Ce coup était inattendu, du moins par sa promptitude. Le pape, en le recevant, resta anéanti, sans parole et sans regard. Il ne se remit plus d’un choc aussi violent. Peu de jours après, à la suite d’un léger rhume et d’une fatigue excessive essuyée dans une cérémonie, il se trouva mal, et mourut subitement (1769). Sa mort, disent les écrivains jésuites[1], ne sembla pas naturelle : insinuation gratuite et dénuée de toute vraisemblance. Qu’un pape doué d’une santé robuste, d’une force supérieure à son âge, brave les menaces d’un parti puissant, signe la ruine de ce parti, et n’éprouve qu’alors les premières atteintes du mal auquel il finit par succomber, le doute devient raisonnable et le soupçon permis ; mais qu’un vieillard de quatre-vingt-deux ans, assailli d’humeurs apoplectiques, toujours assoupi, toujours malade à tel point que les dépêches diplomatiques sont remplies de conjectures sur sa mort prochaine et sur un futur conclave ; que ce vieillard meure enfin à la suite d’une forte secousse, ce fait si simple doit paraître naturel à tout le monde. D’ailleurs personne n’avait intérêt à frapper Clément XIII. Ses infirmités calmaient suffisamment l’impatience des couronnes, qui n’avaient rien à gagner à sa mort, car lui-même aurait cédé à leurs vœux. Secoué par la main de l’Europe, l’arbre du jésuitisme devait tomber.

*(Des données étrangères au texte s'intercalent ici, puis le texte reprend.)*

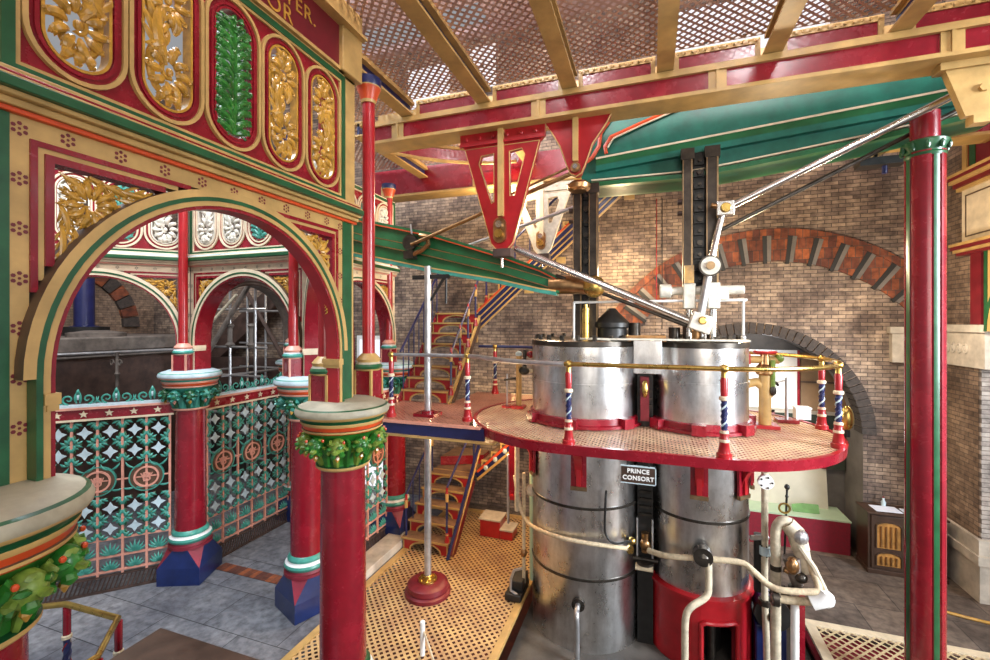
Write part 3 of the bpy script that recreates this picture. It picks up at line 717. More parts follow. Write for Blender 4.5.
g.slab([(x,z) for x,z in lo],[(x,z+.06) for x,z in lo],-.11,.5,'beam_green'); g.slab([(x,z+.085) for x,z in lo],[(x,z+.105) for x,z in lo],-.09,0,'pale_cream'); g.build('flange',t)
g=B(); pts=[(-.28,-.02,7.12),(-.58,-.02,6.85),(-.80,-.02,6.55),(-.9,-.02,6.25)]
g.tube([(.35,-.02,6.90),(-.1,-.02,6.76),(-.52,-.02,6.62),(-.60,-.02,6.50),(-.58,-.02,6.40)],.028,'orange_red',6); g.tube([(-.45,-.02,6.98),(-.66,-.02,6.70),(-.68,-.02,6.52),(-.78,-.02,6.36),(-.95,-.02,6.27)],.030,'orange_red',6); g.tube([(.35,-.03,6.87),(-.1,-.03,6.73),(-.48,-.03,6.60),(-.56,-.03,6.48)],.012,'pale_cream',6); g.build('lining',t)
t=thing('rocking_beam','smaller tapered green rocking beam with brass end above the left cylinder','beam',(0,6.0,0))
tp=[(-4.75,5.78),(-4.26,5.62),(-3.12,5.34),(-2.01,4.97),(-1.43,4.75),(-1.20,4.63)]; bt=[(-4.75,5.18),(-4.26,5.06),(-3.12,4.81),(-2.01,4.60),(-1.43,4.46),(-1.20,4.42)]
g=B(); g.slab(bt,tp,0,.10,'beam_green'); g.build('web',t)
g=B(); md=[(a[0],(a[1]+b[1])/2) for a,b in zip(tp,bt)]
off=lambda l,d:[(x,z+d) for x,z in l]
g.slab(off(tp,-.02),off(tp,.03),-.06,.16,'beam_green'); g.slab(off(bt,-.03),off(bt,.02),-.06,.16,'aqua'); g.slab(off(md,-.05),off(md,.05),-.05,0,'beam_green')
g.slab(off(tp,-.03),off(tp,-.012),-.064,-.05,'orange_red'); g.slab(off(bt,.02),off(bt,.04),-.064,0,'cream')
for d in (.05,-.065): g.slab(off(md,d),off(md,d+.014),-.054,0,'bronze')
g.build('rim',t)
g=B(); g.tube([(-1.30,.05,4.54),(-1.05,.05,4.54),(-.85,.05,4.50),(-.70,.05,4.50)],[.13,.13,.10,.11],'bronze',20); g.ell((-.70,-.0,4.50),(.15,.12,.15),'brass',16,10); g.box(-1.30,-.05,4.42,-1.16,.16,4.66,'beam_green'); g.build('brass_end',t)
g=B(); g.cyl((-3.42,-.1,5.23),(-3.42,.0,5.23),.12,'oily_iron'); g.tube([(-3.25,-.08,5.33),(-3.12,-.10,5.30),(-3.10,-.10,5.18),(-3.2,-.1,5.10),(-3.42,-.1,5.02)],.035,'bronze',8); g.box(-3.50,-.14,4.98,-3.34,.0,5.10,'oily_iron'); g.tube([(-3.38,-.1,5.35),(-3.40,-.1,5.50)],.015,'pipe_steel',6); g.build('trunnion',t)
# rods
def rod(label,pts,r,mat='pipe_steel',ends=None):
    o=B(); o.tube(pts,r,mat,12)
    if ends:
        for p,q in ends: o.box(p[0]-q,p[1]-q*.8,p[2]-q,p[0]+q,p[1]+q*.8,p[2]+q,'bronze')
    return tag(o.build('linkage_rod'),label,'rod')
rod('steel rod from the rocking beam trunnion up behind the red bracket',[(-3.36,5.85,5.18),(-.95,5.75,5.95)],.028,'bronze')
rod('second slim rod just above the trunnion rod',[(-2.2,5.78,5.62),(-.92,5.72,6.04)],.016,'bronze')
rod('thin steel rod crossing behind the red V bracket',[(-3.1,7.0,5.28),(-.95,7.0,5.88)],.03)
rod('thick bright steel rod sloping from the red bracket down to the right cylinder',[(-1.72,5.75,5.02),(.52,6.12,4.02)],.05,'bright_steel')
rod('dark steel rod below the thick sloping rod',[(-1.2,5.95,4.66),(.45,6.15,3.98)],.025,'oily_iron')
rod('long bright rod rising from the crank joint to the right end of the girder',[(.87,6.12,5.42),(3.05,5.82,6.40)],.042,'bright_steel')
rod('long dark rod under the bright rising rod',[(.83,6.22,5.18),(3.3,6.22,6.40)],.026,'oily_iron')
rod('short bright link from the joint down to the round pivot',[(.85,6.1,5.41),(.70,6.1,4.72)],.04,'bright_steel')
rod('grey link from the round pivot down to the cylinder cover',[(.70,6.1,4.70),(.60,6.1,4.12)],.05,'pipe_steel')
t=thing('crank_joint','bright square joint where the rods meet beside the right upright','joint',(.87,6.1,5.42))
g=B(); g.box(-.10,-.07,-.09,.10,.07,.09,'bright_steel'); g.cyl((0,-.10,0),(0,-.06,0),.06,'brass'); g.cyl((-.16,-.04,.05),(-.08,-.04,.03),.03,'bronze'); g.build('block',t,bevel=.01)
t=thing('pivot_disc','round brass pivot boss on the right upright','pivot',(.70,6.08,4.72))
g=B(); g.cyl((0,-.06,0),(0,.06,0),.13,'oily_iron',n=28); g.cyl((0,-.08,0),(0,-.05,0),.11,'silver_paint',n=28); g.cyl((0,-.10,0),(0,-.07,0),.05,'old_bronze'); g.build('boss',t)
t=thing('rod_foot','pale square clevis at the foot of the thick sloping rod','clevis',(.60,6.08,4.02))
g=B(); g.T=Matrix.Rotation(R(20),4,'Y'); g.box(-.13,-.08,-.11,.13,.08,.11,'silver_paint'); g.cyl((0,-.10,.03),(0,-.07,.03),.05,'brass'); g.T=None; g.build('block',t,bevel=.015)
# uprights (piston links)
def upright(label,x0,x1,x2,x3,z0,z1):
    t=thing('piston_link',label,'piston link',((x0+x3)/2,6.30,0)); xm=(x0+x3)/2
    for a,b in ((x0,x1),(x2,x3)):
        g=B(); g.box(a-xm,-.05,z0,b-xm,.07,z1,'link_iron'); g.box(a-xm,-.056,z0,a-xm+.012,-.04,z1,'old_bronze'); g.box(b-xm-.02,-.058,z0,b-xm,-.04,z1,'old_bronze'); g.build('side_bar',t)
    g=B(); g.box(x1-xm,.07,z0,x2-xm,.11,z1,'black_iron')
    rnd=random.Random(int(abs(x0*100)))
    for k in range(11):
        z=z0+.15+(z1-z0-.3)*k/10; g.box(x1-xm+.02,.02,z-.05,x2-xm-.02,.08,z+.04,'black_iron'); g.cyl((0,-.01,z),(0,.06,z),.022+.012*(k%2),'oily_iron')
    g.build('inner_rod',t)
    for q0,q1 in ((x0,x1),(x2,x3)): g=B(); g.box(q0-xm-.02,-.07,z1-.14,q1-xm+.02,.08,z1,'link_iron'); g.build('cap',t)
    g=B(); g.cyl((x0-xm-.06,0,5.6),(x0-xm,0,5.6),.035,'rust'); g.cyl((x0-xm-.06,0,5.45),(x0-xm,0,5.45),.03,'rust'); g.build('bolts',t)
upright('dark pair of piston link bars above the left cylinder',-1.02,-.90,-.80,-.68,3.82,5.95)
upright('tall dark pair of piston link bars above the right cylinder',.40,.52,.68,.82,4.45,6.27)
t=thing('crosshead','pale steel crosshead at the foot of the right piston links','crosshead',(.62,6.2,4.4))
g=B(); g.box(-.22,-.10,-.20,-.08,.1,.12,'silver_paint'); g.box(.06,-.10,-.20,.2,.1,.12,'silver_paint'); g.cyl((-.48,0,.03),(.48,0,.03),.055,'silver_paint'); g.cyl((-.5,0,.03),(-.36,0,.03),.09,'silver_paint'); g.box(.2,-.08,-.1,.30,.08,.0,'silver_paint'); g.cyl((-.15,0,-.2),(-.15,0,-.6),.04,'bright_steel'); g.cyl((.13,0,-.2),(.13,0,-.6),.04,'bright_steel'); g.build('crosshead_body',t,bevel=.01)
g=B(); g.box(-.21,-.13,.12,-.10,-.06,.34,'gold'); g.build('brass_cup',t)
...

Rezzonico s’était efforcé de retarder cette chute. Les historiens phi-

  1. Georgel, t. I, p. 123. — Cet ex-jésuite fait même tenir au pape un langage qui semblerait confirmer ces imputations par le témoignage de la prétendue victime ; mais c’est un faux matériel. Clément XIII, tombé en apoplexie, ne fut pas secouru à temps, n’eut la force d’appeler personne, et dès le premier moment perdit la parole sans retour.